Haner Pamukçu çığlık atmayan, ayağınıza çelme takmayan veya gözlerinize at gözlüğü taktırmayan fotoğraflar çekiyor. Ben de bağırmayan fotoğrafları çok severim. Mükemmel fotoğraflardan her zaman kaçtım, teknik ve estetik açıdan olağanüstü güzellikteki fotoğraflar benim için sıkıntı doğurmaktan başka bir duygu yaratmayan görsel travmalardan ibaret. Kötü fotoğrafları severim diye bir şey söylemiyorum aksine sevmem, köşe bucak kaçarım, sorun şu ki benim iyi fotoğraf dediğime bazıları kötü diyor, benim kötü deyip yüzümü çevirdiklerime bazıları güzel diyor. Tekniğin, tecrübenin, donanım üstünlüğünün bolca kullanıldığı güzel ama kötü fotoğrafların zihnimize neyi kazıdığını da düşünmeden edemem. Genelin, çoğunluğun neyi beğenip neyi beğenmediğini merak ederim ama sadece fikir sahibi olmak için, yoksa beni ilgilendirmiyorlar.

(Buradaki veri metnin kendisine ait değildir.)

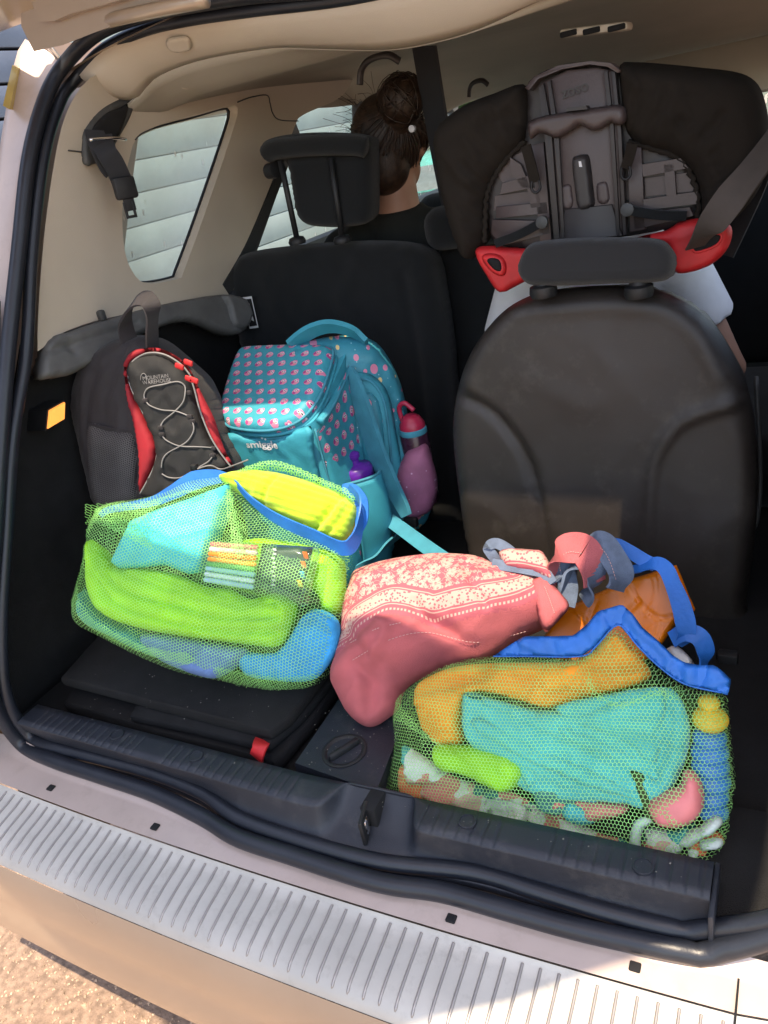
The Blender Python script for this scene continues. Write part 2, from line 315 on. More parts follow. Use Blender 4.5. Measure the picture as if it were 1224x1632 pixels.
# ---------------------------------------------------------------- soft body from an outline on a plane
class Soft:
    def __init__(s,px,p0,n,T=.04,Tb=.03,Rd=.05,res=.008,creases=(),wr=0,wsc=12,wdir=None,bumps=(),smooth=4,seed=1,shift=0,up=(0,0,1),flatR=None):
        s.e1,s.e2,s.n=basis(n,up); s.p0=A(*p0)+s.n*shift; s.T,s.Tb,s.R,s.res=T,Tb,Rd,res; s.seed=seed; s.wr,s.wsc,s.wdir=wr,wsc,wdir
        q=np.array([s.to2(u,v) for u,v in px]); 
        if smooth>1: q=cr(q,smooth,True)
        L=np.linalg.norm(np.diff(np.vstack([q,q[:1]]),axis=0),axis=1).sum(); s.poly=resample(q,max(12,int(L/res)),True)
        s.cre=[(np.array([s.tos(u,v) for u,v in c[0]]),c[1],c[2]) for c in creases]
        s.cre=[(cr(c,6),w_,d) for c,w_,d in s.cre]
        s.bmp=[(s.tos(u,v),r,a) for u,v,r,a in bumps]
    def to2(s,u,v): p=W(u,v,pl=(s.p0,s.n))-s.p0; return np.array([p@s.e1,p@s.e2])
    def tos(s,u,v):
        k=0; d=ray(u,v)
        for _ in range(10):
            t=((s.p0+s.n*k-CAM)@s.n)/(d@s.n); p=CAM+d*t-s.p0; q=A(p@s.e1,p@s.e2); ins=inside(q[None],s.poly)[0]; k=.5*k+.5*(s.T*s.prof(dist(q,s.poly),s.R)[0] if ins else 0)
        return q
    def prof(s,d,R_): x=np.clip(d/R_,0,1); return np.sqrt(np.clip(1-(1-x)**2,0,1))
    def h(s,Q,d=None):
        Q=np.atleast_2d(Q); d=dist(Q,s.poly) if d is None else d; pr=s.prof(d,s.R); h=s.T*pr
        if s.wr:
            P=Q.copy()
            if s.wdir is not None:
                c,sn=math.cos(s.wdir),math.sin(s.wdir); P=np.stack([(Q[:,0]*c+Q[:,1]*sn)*.28,-Q[:,0]*sn+Q[:,1]*c],1)
            w_=nz(P,s.wsc,s.seed,2); w2=nz(P+.37,s.wsc*2.3,s.seed+9,2); f1=1-np.clip(np.abs(w_)*3.2,0,1); f2=1-np.clip(np.abs(w2)*3.2,0,1)
            h=h+s.wr*pr*(f1**1.6*1.3-.6+w_*1.2+.45*(f2**1.5-.4))
        for c,wd,dp in s.cre: h=h-dp*np.exp(-(dist(Q,c,False)/wd)**2)*np.minimum(1,pr*1.5)
        for c,r,a in s.bmp: h=h+a*np.exp(-((Q-c)**2).sum(1)/r**2)*pr
        return h
    def to3(s,Q,h): Q=np.atleast_2d(Q); return s.p0+Q[:,:1]*s.e1+Q[:,1:2]*s.e2+np.atleast_1d(h)[:,None]*s.n
    def at(s,u,v,lift=.001):
        d=ray(u,v); k=0
        for _ in range(12):
            t=((s.p0+s.n*k-CAM)@s.n)/(d@s.n); p=CAM+d*t-s.p0; q=A(p@s.e1,p@s.e2)
            ins=inside(q[None],s.poly)[0]; hh=(s.h(q)[0] if ins else 0)+lift; k=.6*k+.4*hh
        return CAM+d*t
    def path(s,px,lift=.001,per=6): return cr(np.array([s.at(u,v,lift) for u,v in px]),per)
    def mesh(s,name,m,parent=None,sd=None,back=True):
        lo,hi=s.poly.min(0),s.poly.max(0); r=s.res; g=[]
        ys=np.arange(lo[1],hi[1],r*.87)
        for i,y in enumerate(ys):
            xs=np.arange(lo[0]+(i%2)*r/2,hi[0],r); g.append(np.stack([xs,np.full_like(xs,y)],1))
        g=np.vstack(g); g=g[inside(g,s.poly)]; g=g[dist(g,s.poly)>r*.55]
        nb=len(s.poly); P=np.vstack([s.poly,g]); E=[(i,(i+1)%nb) for i in range(nb)]
        ov,_,of,_,_,_=delaunay_2d_cdt([Vector(p) for p in P],E,[],1,1e-7)
        Q=np.array([(v.x,v.y) for v in ov]); d=dist(Q,s.poly); d[d<1e-6]=0; h=s.h(Q,d); h[d==0]=0
        top=s.to3(Q,h); n=len(Q); V=list(top); Fc=[tuple(f) for f in of if len(f)==3]
        a=Q[Fc[0][1]]-Q[Fc[0][0]]; b=Q[Fc[0][2]]-Q[Fc[0][0]]
        if a[0]*b[1]-a[1]*b[0]<0: Fc=[f[::-1] for f in Fc]
        uv=list(Q)
        if back:
            bidx=np.full(n,-1); k=n; bp=s.to3(Q,-s.Tb*s.prof(d,s.R))
            for i in range(n):
                if d[i]==0: bidx[i]=i
                else: bidx[i]=k; k+=1; V.append(bp[i]); uv.append(Q[i])
            Fc+= [tuple(bidx[j] for j in f[::-1]) for f in Fc]
        o=mesh(name,V,Fc,m,parent,uv=uv)
        if sd is not None:
            line=cr(np.array([s.tos(u,v) for u,v in sd]),6); U=np.array(uv); dd=dist(U,line,False)
            # sign from nearest segment side
            at=o.data.attributes.new('sd','FLOAT','POINT'); seg=line[1:]-line[:-1]; mid=(line[1:]+line[:-1])/2
            near=((U[:,None]-mid[None])**2).sum(2).argmin(1); w_=U-line[near]; sg=np.sign(seg[near][:,0]*w_[:,1]-seg[near][:,1]*w_[:,0]); at.data.foreach_set('value',dd*sg)
        return o
    def net(s,name,m,parent=None,cell=.005,wd=.0009,clip=None,lift=.0,back=False,Tb=None,mesh2=None,ang=.2,flow=.0025):
        lo,hi=s.poly.min(0)-.02,s.poly.max(0)+.02; a=cell/math.sqrt(3); pts={}; E=[]
        c0,s0=math.cos(ang),math.sin(ang); ctr=(lo+hi)/2; ext=np.linalg.norm(hi-lo)/2
        nx=int(2*ext/cell)+2; ny=int(2*ext/(1.5*a))+2; V=[];idx={}
        def vid(x,y):
            k=(round(x/a*4),round(y/a*4))
            if k not in idx: idx[k]=len(V); V.append((x,y))
            return idx[k]
        for j in range(ny):
            for i in range(nx):
                cx=-ext+i*cell+(j%2)*cell/2; cy=-ext+j*1.5*a
                hx=[(cx+a*math.cos(math.pi/6+k*math.pi/3),cy+a*math.sin(math.pi/6+k*math.pi/3)) for k in (5,0,1,2)]
                ids=[vid(*p) for p in hx]; E+=[(ids[0],ids[1]),(ids[1],ids[2]),(ids[2],ids[3])]
        V=np.array(V); V=np.stack([V[:,0]*c0-V[:,1]*s0,V[:,0]*s0+V[:,1]*c0],1)+ctr
        wv=np.array([[noise.noise(Vector((p[0]*9,p[1]*9,s.seed))),noise.noise(Vector((p[0]*9,p[1]*9,s.seed+5)))] for p in V]); V=V+wv*flow*3
        ok=inside(V,s.poly); d=dist(V,s.poly); ok&=d>.0005
        if clip is not None:
            cp=np.array([s.to2(u,v) for u,v in clip]); ok&=inside(V,cp)
        E=np.array(E); E=E[ok[E[:,0]]&ok[E[:,1]]]; use=np.unique(E); mp_=np.full(len(V),-1); mp_[use]=np.arange(len(use)); V=V[use]; E=mp_[E]; d=d[use]
        ee=.002
        if back: 
            f=lambda Q: -(Tb or s.Tb)*s.prof(dist(Q,s.poly),s.R)
        else: f=lambda Q: s.h(Q)+lift
        h0=f(V); gx=(f(V+A(ee,0))-h0)/ee; gy=(f(V+A(0,ee))-h0)/ee
        P=s.to3(V,h0); Nn=s.n[None]-np.clip(gx,-4,4)[:,None]*s.e1-np.clip(gy,-4,4)[:,None]*s.e2; Nn/=np.linalg.norm(Nn,axis=1)[:,None]
        D=P[E[:,1]]-P[E[:,0]]; L=np.linalg.norm(D,axis=1); k=L<cell*3.2; E=E[k]; D=D[k]/L[k][:,None]
        sd=np.cross(D,Nn[E[:,0]]); sd/=np.linalg.norm(sd,axis=1)[:,None]+1e-9; x=sd*wd/2; e=D*wd*.3
        a0,b0=P[E[:,0]]-e,P[E[:,1]]+e; VV=np.stack([a0-x,a0+x,b0+x,b0-x],1).reshape(-1,3); m_=len(E)
        me=bpy.data.meshes.new(name); me.vertices.add(m_*4); me.vertices.foreach_set('co',VV.ravel()); me.loops.add(m_*4); me.loops.foreach_set('vertex_index',np.arange(m_*4)); me.polygons.add(m_); me.polygons.foreach_set('loop_start',np.arange(m_)*4); me.polygons.foreach_set('loop_total',np.full(m_,4)); me.update(calc_edges=True)
        o=link(name,me,m,parent,False); return o
def text3(name,txt,soft,u,v,size,m,parent,rot=0,ext=.0006,lift=.0012,bold=0,squash=1):
    """flat print laid onto a soft surface; anchor pixel = centre"""
    c=bpy.data.curves.new(name,'FONT'); c.body=txt; c.size=size; c.align_x='CENTER'; c.align_y='CENTER'; c.extrude=0; c.offset=bold; c.resolution_u=4
    tmp=bpy.data.objects.new('t',c); COL.objects.link(tmp); dg=bpy.context.evaluated_depsgraph_get(); me=bpy.data.meshes.new_from_object(tmp.evaluated_get(dg)); bpy.data.objects.remove(tmp)
    me.name=name; p=soft.at(u,v)-soft.p0; q0=A(p@soft.e1,p@soft.e2); n=len(me.vertices); co=np.empty(n*3); me.vertices.foreach_get('co',co); co=co.reshape(-1,3)
    cr_,sr=math.cos(rot),math.sin(rot); Q=np.stack([co[:,0]*cr_-co[:,1]*sr,(co[:,0]*sr+co[:,1]*cr_)*squash],1)+q0
    P=soft.to3(Q,soft.h(Q)+lift); me.vertices.foreach_set('co',P.ravel()); me.update()
    return link(name,me,m,parent,False)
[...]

Benim iyi fotoğraf dediğim, benim için iyi fotoğraftır, kalbimi sökseniz de beynimi alsanız da bu böyledir, iyi fotoğraf gözlerinizden hayatınıza sızan fotoğraftır, içtiğiniz kahve gibidir, iyi fotoğraf saat gibidir kolunuzda, iyidir o, iyi hissedersiniz çünkü, acınız azalır o zaman.
Haner Pamukçu, moda dergilerinden fotoğraf sergilerine kadar, hemen her yerde karşımıza çıkan ve fotoğrafla uzaktan yakından ilgilenen herkese zorla dayatılan bir görsel şablondan/klişe görüntülerden kendini kurtarmış görünüyor. Gören gözlerim adına kendisinin
fotoğrafın dışına doğru yaptığı yolculuğa tanık olduğum için kendimi iyi hissediyorum.
Fotoğrafın dışı ile düşündüğüm şey belki bu yazıyı okuyanların düşündüğü şey değil. Fotoğrafın dışı bizim kalbimizin, beynimizin hatıralarla dolu ormanı, denizi veya kitaplığıdır.
Beni ilk çarpan fotoğrafı olan
Göcek ile anladıklarımı/hissettiklerimi anlatmak istiyorum:
Bu fotoğraftaki teknik ayrıntılar görür görmez anlaşıldığı için bu konuya girmeden sol taraftan filmin beyaza karıştığı noktayı görmenizi isterim. "Göcek" isimli fotoğrafa aylardır bakıyorumm ve farkettiğim şu ki görüntünün dışındaki bölümlere baktıkça kendi Göcek'imi görüyorum aslında. Bunun Göcek ile bir ilgisi de yok üstelik. Boğazın serin sularıyla bir ilgisi var. Zihnimdeki diğer fotoğğraflara doğru gittiğim için Şile'ye de uğruyor Maçka sırtlarındaki bir havuzun kıyısına da.
Göcek'in şiirle de ilgisi var, Edip Cansever'i hatırlatıyor bana, şairin bir otel odasından dağlara denizlere baktığını düşünüyorum, Edip Cansever'in şiirlerine koşuyorum hemen Göcek dizelerin arasında "
Kirli Ağustos" gibi bakıyor.
"O da var olanın ağır ağır yokluğu
Şurda bir gündüz kımıldamakta
Dağılmanın beyaz organı: tuz birikintileri
Gibi bir gündüz
Kalın kabuklarını kaldırır doğa."
Göcek gözlerimi sağdan sola doğru savuruyor, İlhan Berk'in Turgut Uyar'ın şiirlerine sarılıyorum, çocuklarımı düşünüyorum, ne zaman öleceğimi, okuduğum kitapları bir daha okumak istiyorum, liseye bir daha gitmek, Teşvikiye cami avlusunda oturup gökyüzüne baktığım günlere gitmek, hatalarımı azaltmak, doğrularımı çoğaltmak istiyorum. Aslında ölmek istemiyorum.
Göcek'in yaşayan yüzünü öpmek, güzel yaşamak istiyorum. Bir kitabın kenarına yazılmış hoş mısralar gibi seneler seneler evvel gülmüş sevmiş birinden kalan aşk notları gibi gülümsemek istiyorum.
Göcek, ne fena şeysin sen, beni ağlatmak istiyorsun.